Set exercise: Starting with the first line of the data that follows, transcribe every line verbatim until the line containing "pendant(0.619, 7.648, 1.845, 'lit" has been transcribed.

Source material:
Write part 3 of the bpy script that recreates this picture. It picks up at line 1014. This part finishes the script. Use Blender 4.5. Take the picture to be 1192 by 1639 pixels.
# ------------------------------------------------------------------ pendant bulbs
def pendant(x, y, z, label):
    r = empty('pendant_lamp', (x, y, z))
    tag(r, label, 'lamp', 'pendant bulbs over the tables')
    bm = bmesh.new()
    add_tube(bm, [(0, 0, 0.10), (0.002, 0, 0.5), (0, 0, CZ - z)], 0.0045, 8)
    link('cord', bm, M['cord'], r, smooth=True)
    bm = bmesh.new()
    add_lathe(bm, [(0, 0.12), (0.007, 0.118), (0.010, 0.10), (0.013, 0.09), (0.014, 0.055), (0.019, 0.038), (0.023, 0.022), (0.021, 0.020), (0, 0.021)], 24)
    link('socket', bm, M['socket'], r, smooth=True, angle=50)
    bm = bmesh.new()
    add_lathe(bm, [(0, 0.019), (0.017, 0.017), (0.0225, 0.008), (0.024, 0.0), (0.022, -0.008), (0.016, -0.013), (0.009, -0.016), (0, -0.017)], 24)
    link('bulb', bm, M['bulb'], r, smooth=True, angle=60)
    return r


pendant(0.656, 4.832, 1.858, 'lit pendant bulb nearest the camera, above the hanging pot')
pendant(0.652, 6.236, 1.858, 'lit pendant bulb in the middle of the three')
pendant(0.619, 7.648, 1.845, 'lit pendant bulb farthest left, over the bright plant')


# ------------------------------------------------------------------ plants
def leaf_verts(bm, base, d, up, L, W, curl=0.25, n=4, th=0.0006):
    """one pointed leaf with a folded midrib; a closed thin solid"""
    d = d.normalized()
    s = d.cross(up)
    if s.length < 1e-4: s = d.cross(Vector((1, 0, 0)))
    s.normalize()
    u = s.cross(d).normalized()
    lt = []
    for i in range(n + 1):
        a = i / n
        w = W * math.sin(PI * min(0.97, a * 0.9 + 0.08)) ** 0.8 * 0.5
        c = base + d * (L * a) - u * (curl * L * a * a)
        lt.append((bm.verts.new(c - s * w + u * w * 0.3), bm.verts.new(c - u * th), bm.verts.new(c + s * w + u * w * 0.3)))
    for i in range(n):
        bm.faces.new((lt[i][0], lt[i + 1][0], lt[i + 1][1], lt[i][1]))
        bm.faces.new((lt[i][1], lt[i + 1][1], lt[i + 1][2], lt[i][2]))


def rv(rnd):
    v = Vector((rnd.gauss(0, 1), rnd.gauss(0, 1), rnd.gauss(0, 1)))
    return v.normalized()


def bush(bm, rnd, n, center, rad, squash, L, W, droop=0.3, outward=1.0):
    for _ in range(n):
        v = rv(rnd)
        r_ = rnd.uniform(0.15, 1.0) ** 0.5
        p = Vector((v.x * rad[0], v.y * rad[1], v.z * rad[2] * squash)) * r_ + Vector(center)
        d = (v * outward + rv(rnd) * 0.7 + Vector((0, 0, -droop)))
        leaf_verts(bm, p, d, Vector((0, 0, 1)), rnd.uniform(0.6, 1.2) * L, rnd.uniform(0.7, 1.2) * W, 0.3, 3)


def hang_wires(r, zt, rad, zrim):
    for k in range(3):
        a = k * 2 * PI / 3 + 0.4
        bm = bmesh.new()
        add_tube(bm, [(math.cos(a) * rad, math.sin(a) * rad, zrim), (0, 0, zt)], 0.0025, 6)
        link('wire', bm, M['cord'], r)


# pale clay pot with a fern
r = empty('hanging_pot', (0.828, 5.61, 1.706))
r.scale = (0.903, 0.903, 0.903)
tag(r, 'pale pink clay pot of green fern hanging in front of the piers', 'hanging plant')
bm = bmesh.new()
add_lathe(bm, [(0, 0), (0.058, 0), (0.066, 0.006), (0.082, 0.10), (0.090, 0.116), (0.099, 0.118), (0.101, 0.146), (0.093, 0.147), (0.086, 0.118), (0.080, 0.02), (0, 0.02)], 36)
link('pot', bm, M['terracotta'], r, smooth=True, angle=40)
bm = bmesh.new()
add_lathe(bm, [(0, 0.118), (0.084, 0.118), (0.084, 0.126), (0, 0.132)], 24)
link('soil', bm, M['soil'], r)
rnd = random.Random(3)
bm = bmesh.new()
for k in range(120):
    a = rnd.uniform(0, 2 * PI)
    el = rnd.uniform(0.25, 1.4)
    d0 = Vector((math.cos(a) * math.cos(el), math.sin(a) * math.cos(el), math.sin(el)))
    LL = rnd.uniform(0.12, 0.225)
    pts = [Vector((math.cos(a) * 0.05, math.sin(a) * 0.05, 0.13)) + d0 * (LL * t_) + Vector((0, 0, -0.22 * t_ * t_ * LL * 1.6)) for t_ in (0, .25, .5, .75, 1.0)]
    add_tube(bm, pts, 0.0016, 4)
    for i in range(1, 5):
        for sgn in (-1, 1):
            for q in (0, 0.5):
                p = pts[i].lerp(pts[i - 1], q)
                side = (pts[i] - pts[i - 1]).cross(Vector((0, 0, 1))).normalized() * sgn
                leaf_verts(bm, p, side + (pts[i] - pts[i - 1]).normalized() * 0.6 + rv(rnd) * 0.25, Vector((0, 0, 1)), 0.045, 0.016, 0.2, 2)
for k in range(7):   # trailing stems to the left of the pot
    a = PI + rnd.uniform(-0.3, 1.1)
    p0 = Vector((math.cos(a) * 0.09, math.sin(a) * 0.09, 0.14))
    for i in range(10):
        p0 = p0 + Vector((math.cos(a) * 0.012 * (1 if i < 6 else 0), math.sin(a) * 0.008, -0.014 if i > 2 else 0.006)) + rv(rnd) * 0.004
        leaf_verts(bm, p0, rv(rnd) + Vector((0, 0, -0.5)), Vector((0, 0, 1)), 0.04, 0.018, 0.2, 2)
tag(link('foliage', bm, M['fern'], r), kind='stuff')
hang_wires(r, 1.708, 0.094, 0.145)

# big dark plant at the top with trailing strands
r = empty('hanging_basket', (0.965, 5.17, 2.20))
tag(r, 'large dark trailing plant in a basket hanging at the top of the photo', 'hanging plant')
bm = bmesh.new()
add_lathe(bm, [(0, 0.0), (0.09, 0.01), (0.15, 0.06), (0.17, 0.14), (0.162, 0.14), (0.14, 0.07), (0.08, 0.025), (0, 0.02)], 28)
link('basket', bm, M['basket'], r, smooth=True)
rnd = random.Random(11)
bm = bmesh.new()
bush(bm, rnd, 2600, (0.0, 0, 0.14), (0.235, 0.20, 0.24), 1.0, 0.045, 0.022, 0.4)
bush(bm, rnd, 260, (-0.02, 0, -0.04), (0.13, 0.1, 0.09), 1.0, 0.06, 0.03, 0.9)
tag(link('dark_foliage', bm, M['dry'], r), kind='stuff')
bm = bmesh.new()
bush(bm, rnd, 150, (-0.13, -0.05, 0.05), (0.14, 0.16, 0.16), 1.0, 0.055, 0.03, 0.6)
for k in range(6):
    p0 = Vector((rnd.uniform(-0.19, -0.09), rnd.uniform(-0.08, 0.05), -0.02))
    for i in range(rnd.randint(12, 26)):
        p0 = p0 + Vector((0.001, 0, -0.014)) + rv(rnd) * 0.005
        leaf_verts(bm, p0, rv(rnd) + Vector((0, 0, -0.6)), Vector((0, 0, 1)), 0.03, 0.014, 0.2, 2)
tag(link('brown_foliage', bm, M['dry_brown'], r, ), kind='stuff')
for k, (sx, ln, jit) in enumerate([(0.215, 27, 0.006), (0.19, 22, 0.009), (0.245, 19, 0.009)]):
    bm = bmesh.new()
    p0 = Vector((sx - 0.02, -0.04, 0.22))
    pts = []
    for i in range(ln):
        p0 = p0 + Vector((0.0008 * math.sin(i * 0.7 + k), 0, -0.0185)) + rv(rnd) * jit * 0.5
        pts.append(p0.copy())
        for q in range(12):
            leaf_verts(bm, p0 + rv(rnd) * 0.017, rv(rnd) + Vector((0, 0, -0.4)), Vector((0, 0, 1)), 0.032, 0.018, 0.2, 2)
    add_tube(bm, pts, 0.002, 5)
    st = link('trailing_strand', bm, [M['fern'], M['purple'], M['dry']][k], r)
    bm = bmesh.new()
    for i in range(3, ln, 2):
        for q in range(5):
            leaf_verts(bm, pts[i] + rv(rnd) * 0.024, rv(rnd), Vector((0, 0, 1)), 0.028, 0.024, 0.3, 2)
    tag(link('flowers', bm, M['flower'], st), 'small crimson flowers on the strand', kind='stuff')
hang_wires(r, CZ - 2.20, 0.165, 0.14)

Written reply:
Write part 3 of the bpy script that recreates this picture. It picks up at line 1014. This part finishes the script. Use Blender 4.5. Take the picture to be 1192 by 1639 pixels.
# ------------------------------------------------------------------ pendant bulbs
def pendant(x, y, z, label):
    r = empty('pendant_lamp', (x, y, z))
    tag(r, label, 'lamp', 'pendant bulbs over the tables')
    bm = bmesh.new()
    add_tube(bm, [(0, 0, 0.10), (0.002, 0, 0.5), (0, 0, CZ - z)], 0.0045, 8)
    link('cord', bm, M['cord'], r, smooth=True)
    bm = bmesh.new()
    add_lathe(bm, [(0, 0.12), (0.007, 0.118), (0.010, 0.10), (0.013, 0.09), (0.014, 0.055), (0.019, 0.038), (0.023, 0.022), (0.021, 0.020), (0, 0.021)], 24)
    link('socket', bm, M['socket'], r, smooth=True, angle=50)
    bm = bmesh.new()
    add_lathe(bm, [(0, 0.019), (0.017, 0.017), (0.0225, 0.008), (0.024, 0.0), (0.022, -0.008), (0.016, -0.013), (0.009, -0.016), (0, -0.017)], 24)
    link('bulb', bm, M['bulb'], r, smooth=True, angle=60)
    return r


pendant(0.656, 4.832, 1.858, 'lit pendant bulb nearest the camera, above the hanging pot')
pendant(0.652, 6.236, 1.858, 'lit pendant bulb in the middle of the three')
pendant(0.619, 7.648, 1.845, 'lit pendant bulb farthest left, over the bright plant')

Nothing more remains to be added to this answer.